Posts Tagged ‘Philip A. Payton’

The man who became the “father of Harlem”

February 9, 2011

Founded by Dutch settlers in 1658, the little community of Nieuw Haarlem consisted mostly of farmland estates for the next two centuries.

Then the elevated railroads arrived in the latter half of the 19th century, and speculators got greedy.

They urbanized Harlem, putting up blocks of apartments and townhouses in anticipation of a horde of white middle- and upper-class residents.

But white Harlem didn’t last. A real-estate crash in 1904 meant that developers could not find enough white tenants.

That’s when Philip A. Payton, Jr., stepped in. From New York: An Illustrated History, by Ric Burns and James Sanders:

“That year, as the boom went bust, Payton approached Harlem’s landlords with a daring proposition.

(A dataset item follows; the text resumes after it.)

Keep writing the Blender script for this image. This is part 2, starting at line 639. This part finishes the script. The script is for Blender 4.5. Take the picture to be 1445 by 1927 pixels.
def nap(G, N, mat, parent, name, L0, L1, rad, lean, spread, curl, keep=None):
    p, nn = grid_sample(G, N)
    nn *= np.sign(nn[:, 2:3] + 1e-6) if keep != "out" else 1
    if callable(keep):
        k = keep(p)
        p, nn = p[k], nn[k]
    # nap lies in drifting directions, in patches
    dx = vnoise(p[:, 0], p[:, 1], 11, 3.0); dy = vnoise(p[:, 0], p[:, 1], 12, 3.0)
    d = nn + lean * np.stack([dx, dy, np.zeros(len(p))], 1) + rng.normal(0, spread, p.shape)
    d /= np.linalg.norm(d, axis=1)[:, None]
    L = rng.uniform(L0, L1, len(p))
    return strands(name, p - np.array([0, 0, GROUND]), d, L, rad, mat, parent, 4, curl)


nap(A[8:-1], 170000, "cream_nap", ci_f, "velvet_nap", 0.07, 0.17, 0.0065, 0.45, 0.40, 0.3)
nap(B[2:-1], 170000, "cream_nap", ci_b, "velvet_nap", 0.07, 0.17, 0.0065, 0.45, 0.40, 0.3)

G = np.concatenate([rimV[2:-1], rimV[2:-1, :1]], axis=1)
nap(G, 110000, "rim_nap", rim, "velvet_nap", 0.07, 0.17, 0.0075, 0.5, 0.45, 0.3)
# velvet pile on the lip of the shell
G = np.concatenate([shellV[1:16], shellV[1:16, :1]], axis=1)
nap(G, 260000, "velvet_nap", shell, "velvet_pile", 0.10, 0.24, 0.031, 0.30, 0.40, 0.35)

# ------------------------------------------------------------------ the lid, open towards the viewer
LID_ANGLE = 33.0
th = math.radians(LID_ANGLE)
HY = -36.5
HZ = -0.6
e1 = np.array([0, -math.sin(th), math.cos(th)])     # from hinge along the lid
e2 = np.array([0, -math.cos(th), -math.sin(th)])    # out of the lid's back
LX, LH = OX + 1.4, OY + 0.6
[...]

His firm, the Afro-American Realty Company, would rent empty apartments to select black tenants—above market value and with a monthly guarantee.

“Though Payton’s clients paid a premium—at least $5 more per month than white families paid for equivalent dwellings—after nearly three centuries on Manhattan Island, African Americans could finally enjoy well-built, well-maintained homes in a stable, established community.”

By 1930, 70 percent of Central Harlem’s residents were African American. And Payton’s own townhouse (in the photo above) at 13 West 131st Street still stands.